Report: Sanchi Oil Spill Reaches Japan’s Shores?

Fears that oil may be seeping from the sunken tanker Sanchi arose as clumps of oil appeared on the shores of southern Japan, Reuters said citing Japanese Coast Guard.

The clumps washed up on the shores of the island of Amami-Oshima, while the coast guard and Kagoshima Prefecture confirmed that black oily substances were found drifting off the shore of the small island of Takarajima, local media reports. The substance was reportedly found on other beaches on the coastline facing the East China Sea.

There is still no official confirmation that the oil is leaking from the Iranian-flagged Sanchi,
which sank in the East China Sea on January 14. The vessel capsized some 530 km from Shanghai and 310 km from Naha, Japan, following a collision and a number of explosion aboard the ship. The vessel lies at a depth of around 115 meters.

At the time of the incident, Sanchi was carrying 136,000 metric tons of ultra-light, highly flammable condensate. Chinese maritime authorities earlier said they detected four oil slicks at the site of the Sanchi wreck encompassing a total of 101 square miles.

The government of Japan established a special unit to monitor the oil spill in an effort to determine the exact cause and the extent.

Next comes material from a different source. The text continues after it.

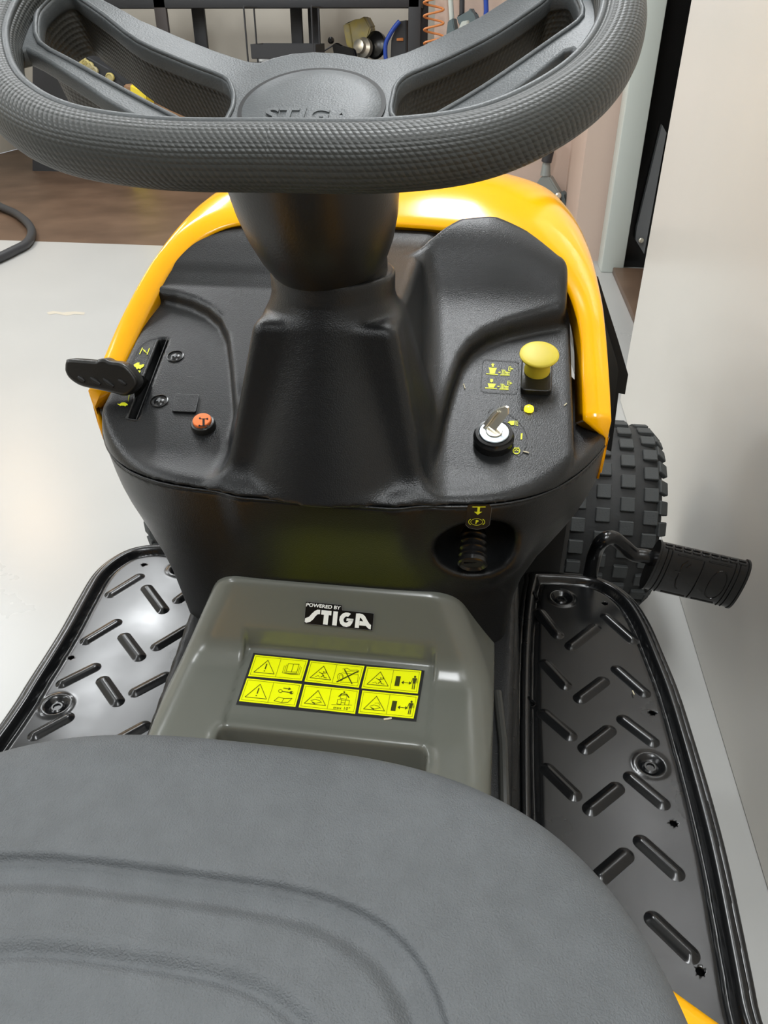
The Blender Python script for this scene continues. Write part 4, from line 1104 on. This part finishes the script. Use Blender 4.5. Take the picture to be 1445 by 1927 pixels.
for A_l in (armL, notch, armR):
    tp = [bm.verts.new(W3(u, v-.0015, wdep(u)-.004)) for u, v in A_l]; bt_ = [bm.verts.new(W3(u, v-.004, wdep(u)-.030)) for u, v in A_l]
    for i in range(len(A_l)-1): bm.faces.new((tp[i], tp[i+1], bt_[i+1], bt_[i]))
bm_obj('spoke_skirt', bm, M['hub'], wheel)
# hub cap with groove and raised lettering
hc = (uvw(452, 212)+uvw(718, 212))/2; hr = float((uvw(718, 212)-uvw(452, 212))[0]/2); hv = float((uvw(588, 135))[1]); hc = np.array([hc[0], hv-hr*.98])
HC = W3(hc[0], hc[1], -.052)
hubo = lathe_obj('hub_cap', [(hr, -.004), (hr, .0006), (hr-.0012, .0016), (hr*.7, .0034), (hr*.35, .0044), (.001, .0047)], HC, nV, M['hub'], wheel, 64, 60)
lathe_obj('hub_groove', [(hr+.0020, -.003), (hr+.0020, .0012), (hr-.0004, .0012)], HC, nV, M['black'], wheel, 64)
lathe_obj('hub_boss', [(.028, -.040), (.030, -.03), (.040, -.020), (.040, -.010)], HC, nV, M['boot'], wheel, 48)
bm = bmesh.new()
vs, fs = text_polys('STIGA', .0195, bold=.0006, spacing=1.05)
base_ = [bm.verts.new(W3(hc[0]+v[0]*1.0+.001, hc[1]+v[1]-.0175, -.052+.0040)) for v in vs]
for f in fs:
    try: bm.faces.new([base_[i] for i in f])
    except ValueError: pass
r = bmesh.ops.extrude_face_region(bm, geom=bm.faces[:])
for v in [g for g in r['geom'] if isinstance(g, bmesh.types.BMVert)]: v.co += Vector(nV)*.0012
bm_obj('hub_lettering', bm, M['hub'], wheel, smooth=False)

# ---- drive pedal beside the right footplate
pd = empty('drive_pedal', (0, 0, 0)); pd.parent = mow
pth = catmull([atz(1108, 1098, .352), atz(1112, 1075, .372), atz(1120, 1040, .405), aty(1133, 1018, .925), aty(1152, 1012, .93), aty(1172, 1026, .935), aty(1192, 1043, .935), aty(1215, 1047, .935), aty(1240, 1058, .935), aty(1300, 1078, .935)], 6)
tube_obj('pedal_arm', pth, .0105, M['steel'], pd, 16)
c4 = [Vector(aty(x, y, .93)) for x, y in ((1232, 1020), (1397, 1055), (1382, 1143), (1215, 1103))]
Cc = sum(c4, Vector())/4; ux = ((c4[1]+c4[2])-(c4[0]+c4[3])); Lx = ux.length/2; ux.normalize(); uz = ((c4[0]+c4[1])-(c4[2]+c4[3])); Lz = uz.length/2; uz = (uz-ux*uz.dot(ux)).normalized(); uy = uz.cross(ux)
Rp = Matrix((ux, uy, uz)).transposed()
bm = bmesh.new(); n = 40; sec = []
def secp(a, s=1): return (math.copysign(abs(math.sin(a))**.8, math.sin(a))*.017*s, math.copysign(abs(math.cos(a))**.9, math.cos(a))*Lz/2*s)
xs_ = [(-Lx/2, .80), (-Lx/2, 1.04), (-Lx/2+.003, 1.04), (-Lx/2+.004, .99), (Lx/2-.004, .99), (Lx/2-.003, 1.04), (Lx/2, 1.04), (Lx/2, .80)]
rg = []
for x_, s_ in xs_:
    rg.append([bm.verts.new(Cc+Rp @ Vector((x_, *secp(2*math.pi*k/n, s_)))) for k in range(n)])
for a, b in zip(rg, rg[1:]):
    for k in range(n): bm.faces.new((a[k], a[(k+1) % n], b[(k+1) % n], b[k]))
bm.faces.new(rg[0][::-1]); bm.faces.new(rg[-1])
pp = bm_obj('pedal_pad', bm, M['padrub'], pd, sharp=40)
def pads(x, a): y_, z_ = secp(a, 1.0); return Cc+Rp @ Vector((x, y_, z_))
fa = -math.pi/2     # camera-facing side angle
bm = bmesh.new()
for x_ in (-Lx/2+.012, -Lx/2+.018, Lx/2-.014, Lx/2-.020): add_tube(bm, [pads(x_, fa+t) for t in np.linspace(-1.15, 1.15, 14)], .0011, 6)
for (xa, xb) in ((-Lx/2+.026, -.004), (.006, Lx/2-.026)):
    for t in (.95, -.95): add_tube(bm, [pads(xa, fa+t), pads(xb, fa+t)], .0012, 6)
add_tube(bm, [pads(0, fa+t) for t in np.linspace(-1.0, .9, 10)], .0011, 6)
add_tube(bm, [pads(Lx*.22+.0115*math.cos(t), fa+.62*math.sin(t)) for t in np.linspace(0, 2*math.pi, 25)[:-1]], .0010, 6, 1, True)
add_tube(bm, [pads(-Lx*.17, fa+.75), pads(-Lx*.22, fa+.5), pads(-Lx*.22, fa-.1), pads(-Lx*.19, fa-.4), pads(-Lx*.16, fa-.5)], .0010, 6)
add_tube(bm, [pads(-Lx*.13, fa+.6), pads(-Lx*.17, fa+.4)], .0009, 6); add_tube(bm, [pads(-Lx*.27, fa+.2), pads(-Lx*.21, fa+.2)], .0009, 6)
bm_obj('raised_mark', bm, M['padrub'], pd)
bm = bmesh.new()
for k in range(9):
    for t in (1.25, 1.5): 
        q = pads(-Lx/2+.012+k*(Lx-.024)/8.0, fa+t); add_box(bm, q, (.010, .003, .003), Rp, bev=.0006)
bm_obj('pad_stud', bm, M['padrub'], pd)

# ---- part labels where a part looks different from the rest of the mower
for n_, l_ in (('hood', 'glossy yellow hood'), ('rear_fender', 'yellow rear fender'), ('seat', 'grey vinyl seat with stepped contour lines'), ('engine_cover', 'glossy grey centre cover with tray'), ('clutch_knob', 'yellow mushroom-shaped knob'),
               ('button_cap', 'orange round button top'), ('key', 'flat silver key'), ('indicator_light', 'small lit amber lamp'), ('badge', 'black badge with white lettering'), ('warning_label', 'black backing of the warning stickers')):
    bpy.data.objects[n_]['label'] = l_

# ---- dry grass clippings lying on the mower
def cover_pt(x, y): return Vector(hit(cover_f, x, y))
for fn, a_, b_, w_, l_ in ((cover_pt, (722, 1355), (737, 1353), .0009, 'pale dry grass clipping below the yellow stickers on the grey cover'),
                       (onp, (872, 724), (875, 733), .0005, 'tiny pale clipping left of the clutch symbols'),
                       (onp, (984, 851), (995, 854), .0006, 'tiny pale clipping below the ignition key symbols'),
                       (onp, (1061, 765), (1066, 761), .0005, 'tiny pale clipping right of the amber lamp'),
                       (lambda x, y: Vector(atz(x, y, ZP+.0035)), (1190, 1301), (1193, 1308), .0007, 'tiny pale clipping on the right footplate rib')):
    o = tube_obj('grass_clipping', [fn(*a_)+Vector((0, 0, .0009)), fn(*b_)+Vector((0, 0, .0011))], w_, M['straw'], None, 6)
    tag(o, l_, 'clipping', 'dry grass clippings on the mower')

Relevant authorities launched clean up operations in the affected areas.

A recent ocean model simulation research from University of Southampton and National Oceanography Centre (NOC) estimated that oil spilled from Sanchi could reach Japan by mid-February. In addition to the Amami Oshima area, the coastlines of northern and southern Kyushu as well as waters off Shikoku and off Yamaguchi and Shimane prefectures, faced varying degrees of risk from it.

“However, the fate of the leaking oil is highly uncertain, as it may burn, evaporate, or mix into the surface ocean and contaminate the environment for an extended duration,” NOC said.